Il rischio incombente della regia era duplice: precipitare nel grandguignolesco, rivisitato in chiave splatter, oppure ricorrere ad artifici retorici e a un simbolismo strategico che avrebbe inevitabilmente indotto le domande: perché Tito Andronico se poi non sai fare Tito Andronico? Perché lanci la pietra e tiri indietro la mano? Perché ti esponi se poi non affondi?
Sarebbe stato un peccato, un’occasione sprecata, un atto di coraggio buttato alle ortiche, scambiato per hybris giovanile o scaltra operazione pseudocommerciale.
Invece lo spettacolo si è retto molto bene in equilibrio tra l’epica tragica restituita con buona temperatura emotiva e un distanziamento che, calata la maschera, interpella.
Quanto siamo assuefatti all’orrore. Perché “si permette quello che non si vuole”, che non si stima, che si disprezza. Chi ha il coraggio di sventolare bandiere di pace quando non si è fatta nessuna giustizia (vedasi il lamento tacitiano “avete fatto il deserto e lo chiamate pace”).
Bene, questa è la domanda da cui si comincia e un po’ fa impressione.
Fa parte della tragedia e arriva da Titus, il reduce di guerra benvoluto dal popolo che ha lasciato sul campo nemici e amici e ora, vittorioso e infelice, “cerca un motivo per non piangere”.
Fa il suo ingresso in scena dalla platea, tra le braccia ha un sudario che ormai è parte dell’iconografia quotidiana, portato come un’offerta, un pegno di pace alla quale non crede, dietro di sé il bottino di guerra, schiave e schiavi pronti a tradire, a tramare e salire sul carro del vincitore anche laddove la vittoria è estorta e consegnata al più stolto dei pretendenti, il più capriccioso, umorale, ridicolo.

Il Saturnino a cui dà vita un divertente e divertito Guglielmo Poggi, sorvegliato e adeguatamente sintonizzato sull’idiozia dei governanti incapaci.
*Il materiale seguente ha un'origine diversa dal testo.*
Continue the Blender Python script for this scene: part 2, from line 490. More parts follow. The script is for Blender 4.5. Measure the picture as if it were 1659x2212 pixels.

Succube della consorte, più matrigna che moglie devota, l’ex regina dei Goti in forsennata carriera è interpretata da Marianella Bargilli, brava nell’evocare non so quanto intenzionalmente certe parlamentari che regalano finte borse griffate.
Significativa la scelta di fare di Aronne, il moro da lei amato, un personaggio femminile affidato a Claudia Grassi, la schiava fedele e innamorata, di cui tutti sanno tranne il cornuto, unica complice disposta a tutto come “soltanto le donne sanno essere”.

Sono licenze che non disturbano e trovano un contrappunto nell’adattamento a firma dello stesso regista che non teme espressioni come “striscia di terra”, “centomila bambini morti” o “nessuno può arrogarsi il diritto di dire io sono la vittima”.
Potrebbe forse Lavinia, la figlia di Titus alla quale hanno tagliato la lingua e mozzato le mani, una Beatrice Coppolino giustamente allegorica nel rappresentare con suoni gutturali l’afasia della vittima. Potrebbe. Ma chi ha ragione di gridare la propria ingiustizia, non ha la parola. Anche questa, una bella metafora.
Le scene di Fabiana Di Marco sfondano la quarta parete e arrivano fino in platea, come a invaderci e travolgerci nella stessa spirale di violenza che si rappresenta, fino a inghiottirci. Siamo avvertiti.
Titus. Why don’t you stop the show?
da William Shakespeare
adattamento e regia Davide Sacco
con Francesco Montanari, Marianella Bargilli, Guglielmo Poggi, Claudia Grassi, Beatrice Coppolino, Ivan Olivieri, Jacopo Riccardi, Giuliano Bruzzese, Filippo Rusconi, Enrico Spelta, Matilde Pettazzoni
scene Fabiana Di Marco
costumi Alessandra Benaduce
luci Luigi Della Monica
musiche originali Davide Cavuti
produzione Compagnia Molière, Teatro Quirino.
Teatro Quirino, Roma, dal 30 settembre al 12 ottobre 2025.